Oh Marseille, tu dors ?
Une « bonne nuit » telle que nous avons l’habitude de nous la souhaiter est une nuit au cours de laquelle il ne se passe rien. Dans nos grandes villes, cette idée de la nuit est complètement désuète au regard de la diversité qui la traverse. Il y a évidemment la ville qui dort. Il y a également celle qui travaille et qui concerne 55 000 Marseillais. Enfin, il y a la ville qui s’amuse.
Parce qu’elle est le creuset de trois dimensions aux intérêts et aux finalités contradictoires, la nuit ne doit pas être perçue comme un simple prolongement du jour. Elle est le foyer de nombreux conflits d’usages dont le plus retentissant est celui qui oppose le sommeil des uns à l’activité des autres. La pacification, la régulation et la valorisation de la nuit exigent donc d’être envisagées à travers une stratégie dédiée.
La plupart des capitales européennes ont compris l’importance de telles pratiques et mènent des politiques de la nuit ambitieuses. C’est vrai en France également, où de nombreuses villes ont enclenché des réflexions et travaux profonds sur leur nuit, Paris en tête avec un adjoint au maire délégué à la « Nuit » ainsi qu’un Conseil de la nuit, mais également des villes de plus petite taille telles que Nantes, Toulouse, Strasbourg, Rennes ou encore Bordeaux.
Source précieuse d’attractivité, de développement urbain et économique, la nuit à Marseille est pourtant réduite à sa perception la plus négative et punitive. Preuve en est le seul projet municipal qui essaye de la conquérir, une tentative molle d’établir une « charte de la nuit » portée par les services de la sécurité et de la prévention de la délinquance et qui a le plus grand mal à voir le jour.
Il est indéniable que 2013, l’année « capitale européenne de la culture » a créé le terreau d’une vie nocturne plus dynamique. Toutefois quatre ans après, la ville de Marseille peine à transformer l’essai et ne semble toujours pas saisir les enjeux qui se cachent dans une obscurité qui doit lui paraître bien épaisse.
Droite dans ses bottes, notre ville est aveugle à tous les signaux qui l’exhortent à changer de cap.
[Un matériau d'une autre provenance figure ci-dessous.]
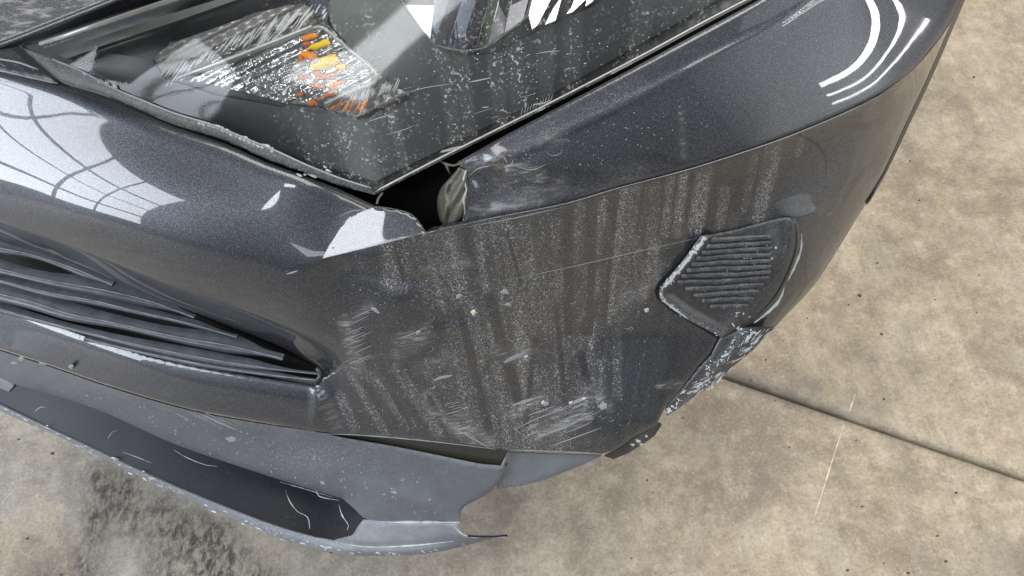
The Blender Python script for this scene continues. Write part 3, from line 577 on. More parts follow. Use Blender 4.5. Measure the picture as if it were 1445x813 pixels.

Pourtant lorsque l’on sait qu’une vie nocturne attractive est l’une des meilleures réponses à la concurrence qui s’exerce entre les villes, Marseille ne devrait-elle pas se mettre sérieusement au diapason alors qu’elle mise à toute pompe sur le tourisme ?
Fort de ces constats, La Nuit Magazine a porté en avril 2017 l’organisation des états généraux de la nuit à Marseille afin de poser les premières pierres d’un nouvel élan dans la politique locale de la nuit. Contrairement à ailleurs en France, cette démarche émane donc d’une initiative privée et indépendante, avec comme ambition de faire prendre conscience à nos élus locaux de la nécessité d’un droit à la ville de jour comme de nuit. Plusieurs sessions de présentation des comptes-rendus de ces états généraux seront organisées courant octobre afin de rassembler les acteurs culturels marseillais derrière les constats et les solutions.
Notre proposition phare est la création d’une plateforme de concertation compétente et paritaire pour débattre du développement de la politique de la nuit à Marseille. Avec la volonté de progresser main dans la main avec la municipalité, nous défendrons ces comptes-rendus auprès des services compétents de la ville en leur rappelant les engagements qu’ils avaient pris et que, cinq mois après, ils semblent avoir du mal à tenir.